** Scripts that build scenes **
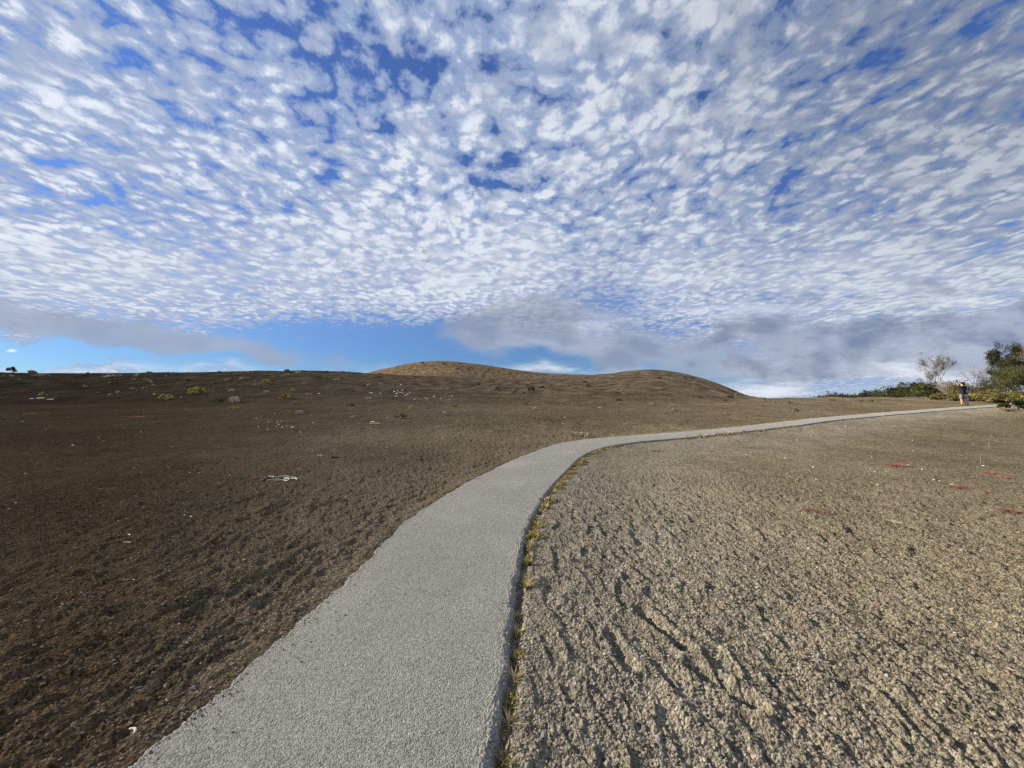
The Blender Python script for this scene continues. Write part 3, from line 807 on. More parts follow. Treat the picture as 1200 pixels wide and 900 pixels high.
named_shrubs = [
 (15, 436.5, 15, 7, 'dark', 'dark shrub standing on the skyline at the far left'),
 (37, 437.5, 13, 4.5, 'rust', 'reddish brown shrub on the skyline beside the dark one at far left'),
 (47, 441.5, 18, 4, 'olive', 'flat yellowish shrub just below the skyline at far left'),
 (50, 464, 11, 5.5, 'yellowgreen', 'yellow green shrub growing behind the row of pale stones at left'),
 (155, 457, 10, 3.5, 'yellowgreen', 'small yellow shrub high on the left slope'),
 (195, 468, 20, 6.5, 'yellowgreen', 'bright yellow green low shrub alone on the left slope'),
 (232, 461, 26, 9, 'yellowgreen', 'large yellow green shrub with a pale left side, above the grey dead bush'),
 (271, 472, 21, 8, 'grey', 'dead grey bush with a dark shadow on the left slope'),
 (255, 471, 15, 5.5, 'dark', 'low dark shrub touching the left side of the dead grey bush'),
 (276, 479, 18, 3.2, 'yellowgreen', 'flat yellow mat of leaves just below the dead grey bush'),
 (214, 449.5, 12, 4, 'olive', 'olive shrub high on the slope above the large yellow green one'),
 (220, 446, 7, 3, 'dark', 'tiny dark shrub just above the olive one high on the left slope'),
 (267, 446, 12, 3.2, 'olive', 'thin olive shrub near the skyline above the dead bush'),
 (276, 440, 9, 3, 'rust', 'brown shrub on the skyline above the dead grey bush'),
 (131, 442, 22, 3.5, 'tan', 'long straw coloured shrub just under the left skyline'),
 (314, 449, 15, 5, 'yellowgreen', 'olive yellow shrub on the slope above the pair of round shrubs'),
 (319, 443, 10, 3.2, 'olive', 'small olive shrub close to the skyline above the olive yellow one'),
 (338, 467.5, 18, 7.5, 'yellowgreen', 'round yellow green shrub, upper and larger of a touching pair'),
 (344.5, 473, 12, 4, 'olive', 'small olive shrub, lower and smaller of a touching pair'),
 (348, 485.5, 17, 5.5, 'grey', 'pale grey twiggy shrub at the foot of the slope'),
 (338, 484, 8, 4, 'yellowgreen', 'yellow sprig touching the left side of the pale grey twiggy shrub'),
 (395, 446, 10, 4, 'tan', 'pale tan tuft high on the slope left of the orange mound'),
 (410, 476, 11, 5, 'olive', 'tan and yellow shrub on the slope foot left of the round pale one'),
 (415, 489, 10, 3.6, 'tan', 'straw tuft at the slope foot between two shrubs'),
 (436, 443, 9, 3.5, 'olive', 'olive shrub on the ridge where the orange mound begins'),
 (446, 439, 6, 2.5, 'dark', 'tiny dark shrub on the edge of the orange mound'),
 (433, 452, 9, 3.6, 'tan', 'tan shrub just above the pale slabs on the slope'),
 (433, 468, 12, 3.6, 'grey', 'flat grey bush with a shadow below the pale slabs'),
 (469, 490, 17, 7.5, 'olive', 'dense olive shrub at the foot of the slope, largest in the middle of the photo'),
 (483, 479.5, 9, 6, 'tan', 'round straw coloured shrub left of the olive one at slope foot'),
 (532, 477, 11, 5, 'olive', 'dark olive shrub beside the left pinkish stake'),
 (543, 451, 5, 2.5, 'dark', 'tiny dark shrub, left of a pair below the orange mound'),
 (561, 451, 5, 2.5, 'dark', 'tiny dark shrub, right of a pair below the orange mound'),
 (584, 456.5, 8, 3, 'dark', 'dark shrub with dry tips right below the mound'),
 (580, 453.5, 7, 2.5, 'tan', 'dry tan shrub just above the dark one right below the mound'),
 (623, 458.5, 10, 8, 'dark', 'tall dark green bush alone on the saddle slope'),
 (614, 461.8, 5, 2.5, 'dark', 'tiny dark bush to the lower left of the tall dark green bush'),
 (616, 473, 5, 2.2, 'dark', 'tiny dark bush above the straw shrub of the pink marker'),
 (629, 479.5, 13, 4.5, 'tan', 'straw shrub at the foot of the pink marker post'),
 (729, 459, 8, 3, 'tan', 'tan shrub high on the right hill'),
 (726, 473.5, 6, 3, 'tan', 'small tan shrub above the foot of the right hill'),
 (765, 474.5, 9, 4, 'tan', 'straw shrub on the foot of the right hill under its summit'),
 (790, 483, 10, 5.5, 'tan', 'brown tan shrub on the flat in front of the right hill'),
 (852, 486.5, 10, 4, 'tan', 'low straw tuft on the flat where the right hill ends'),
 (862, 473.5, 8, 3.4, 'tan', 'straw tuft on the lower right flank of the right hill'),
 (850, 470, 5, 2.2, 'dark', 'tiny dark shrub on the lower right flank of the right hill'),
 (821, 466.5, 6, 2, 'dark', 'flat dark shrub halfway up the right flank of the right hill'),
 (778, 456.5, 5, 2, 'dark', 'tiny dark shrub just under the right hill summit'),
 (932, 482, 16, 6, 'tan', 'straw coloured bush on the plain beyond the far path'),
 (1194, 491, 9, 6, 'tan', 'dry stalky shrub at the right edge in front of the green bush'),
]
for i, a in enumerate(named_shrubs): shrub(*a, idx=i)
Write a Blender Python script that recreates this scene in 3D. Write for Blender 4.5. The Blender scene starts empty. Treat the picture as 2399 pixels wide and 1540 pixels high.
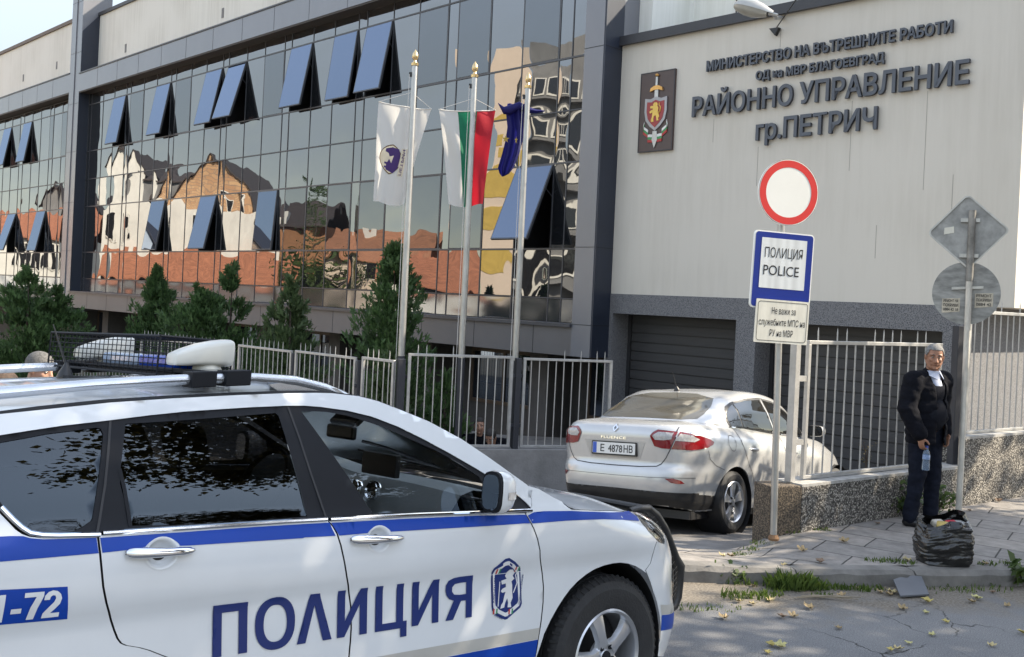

** What the exercise asks **
Write out the full listing verbatim, excluding its pictures.

** Written response **
The Blender Python script for this scene continues. Write part 3, from line 807 on. More parts follow. Treat the picture as 1200 pixels wide and 900 pixels high.
named_shrubs = [
 (15, 436.5, 15, 7, 'dark', 'dark shrub standing on the skyline at the far left'),
 (37, 437.5, 13, 4.5, 'rust', 'reddish brown shrub on the skyline beside the dark one at far left'),
 (47, 441.5, 18, 4, 'olive', 'flat yellowish shrub just below the skyline at far left'),
 (50, 464, 11, 5.5, 'yellowgreen', 'yellow green shrub growing behind the row of pale stones at left'),
 (155, 457, 10, 3.5, 'yellowgreen', 'small yellow shrub high on the left slope'),
 (195, 468, 20, 6.5, 'yellowgreen', 'bright yellow green low shrub alone on the left slope'),
 (232, 461, 26, 9, 'yellowgreen', 'large yellow green shrub with a pale left side, above the grey dead bush'),
 (271, 472, 21, 8, 'grey', 'dead grey bush with a dark shadow on the left slope'),
 (255, 471, 15, 5.5, 'dark', 'low dark shrub touching the left side of the dead grey bush'),
 (276, 479, 18, 3.2, 'yellowgreen', 'flat yellow mat of leaves just below the dead grey bush'),
 (214, 449.5, 12, 4, 'olive', 'olive shrub high on the slope above the large yellow green one'),
 (220, 446, 7, 3, 'dark', 'tiny dark shrub just above the olive one high on the left slope'),
 (267, 446, 12, 3.2, 'olive', 'thin olive shrub near the skyline above the dead bush'),
 (276, 440, 9, 3, 'rust', 'brown shrub on the skyline above the dead grey bush'),
 (131, 442, 22, 3.5, 'tan', 'long straw coloured shrub just under the left skyline'),
 (314, 449, 15, 5, 'yellowgreen', 'olive yellow shrub on the slope above the pair of round shrubs'),
 (319, 443, 10, 3.2, 'olive', 'small olive shrub close to the skyline above the olive yellow one'),
 (338, 467.5, 18, 7.5, 'yellowgreen', 'round yellow green shrub, upper and larger of a touching pair'),
 (344.5, 473, 12, 4, 'olive', 'small olive shrub, lower and smaller of a touching pair'),
 (348, 485.5, 17, 5.5, 'grey', 'pale grey twiggy shrub at the foot of the slope'),
 (338, 484, 8, 4, 'yellowgreen', 'yellow sprig touching the left side of the pale grey twiggy shrub'),
 (395, 446, 10, 4, 'tan', 'pale tan tuft high on the slope left of the orange mound'),
 (410, 476, 11, 5, 'olive', 'tan and yellow shrub on the slope foot left of the round pale one'),
 (415, 489, 10, 3.6, 'tan', 'straw tuft at the slope foot between two shrubs'),
 (436, 443, 9, 3.5, 'olive', 'olive shrub on the ridge where the orange mound begins'),
 (446, 439, 6, 2.5, 'dark', 'tiny dark shrub on the edge of the orange mound'),
 (433, 452, 9, 3.6, 'tan', 'tan shrub just above the pale slabs on the slope'),
 (433, 468, 12, 3.6, 'grey', 'flat grey bush with a shadow below the pale slabs'),
 (469, 490, 17, 7.5, 'olive', 'dense olive shrub at the foot of the slope, largest in the middle of the photo'),
 (483, 479.5, 9, 6, 'tan', 'round straw coloured shrub left of the olive one at slope foot'),
 (532, 477, 11, 5, 'olive', 'dark olive shrub beside the left pinkish stake'),
 (543, 451, 5, 2.5, 'dark', 'tiny dark shrub, left of a pair below the orange mound'),
 (561, 451, 5, 2.5, 'dark', 'tiny dark shrub, right of a pair below the orange mound'),
 (584, 456.5, 8, 3, 'dark', 'dark shrub with dry tips right below the mound'),
 (580, 453.5, 7, 2.5, 'tan', 'dry tan shrub just above the dark one right below the mound'),
 (623, 458.5, 10, 8, 'dark', 'tall dark green bush alone on the saddle slope'),
 (614, 461.8, 5, 2.5, 'dark', 'tiny dark bush to the lower left of the tall dark green bush'),
 (616, 473, 5, 2.2, 'dark', 'tiny dark bush above the straw shrub of the pink marker'),
 (629, 479.5, 13, 4.5, 'tan', 'straw shrub at the foot of the pink marker post'),
 (729, 459, 8, 3, 'tan', 'tan shrub high on the right hill'),
 (726, 473.5, 6, 3, 'tan', 'small tan shrub above the foot of the right hill'),
 (765, 474.5, 9, 4, 'tan', 'straw shrub on the foot of the right hill under its summit'),
 (790, 483, 10, 5.5, 'tan', 'brown tan shrub on the flat in front of the right hill'),
 (852, 486.5, 10, 4, 'tan', 'low straw tuft on the flat where the right hill ends'),
 (862, 473.5, 8, 3.4, 'tan', 'straw tuft on the lower right flank of the right hill'),
 (850, 470, 5, 2.2, 'dark', 'tiny dark shrub on the lower right flank of the right hill'),
 (821, 466.5, 6, 2, 'dark', 'flat dark shrub halfway up the right flank of the right hill'),
 (778, 456.5, 5, 2, 'dark', 'tiny dark shrub just under the right hill summit'),
 (932, 482, 16, 6, 'tan', 'straw coloured bush on the plain beyond the far path'),
 (1194, 491, 9, 6, 'tan', 'dry stalky shrub at the right edge in front of the green bush'),
]
for i, a in enumerate(named_shrubs): shrub(*a, idx=i)
Write a Blender Python script that recreates this scene in 3D. Write for Blender 4.5. The Blender scene starts empty. Treat the picture as 2399 pixels wide and 1540 pixels high.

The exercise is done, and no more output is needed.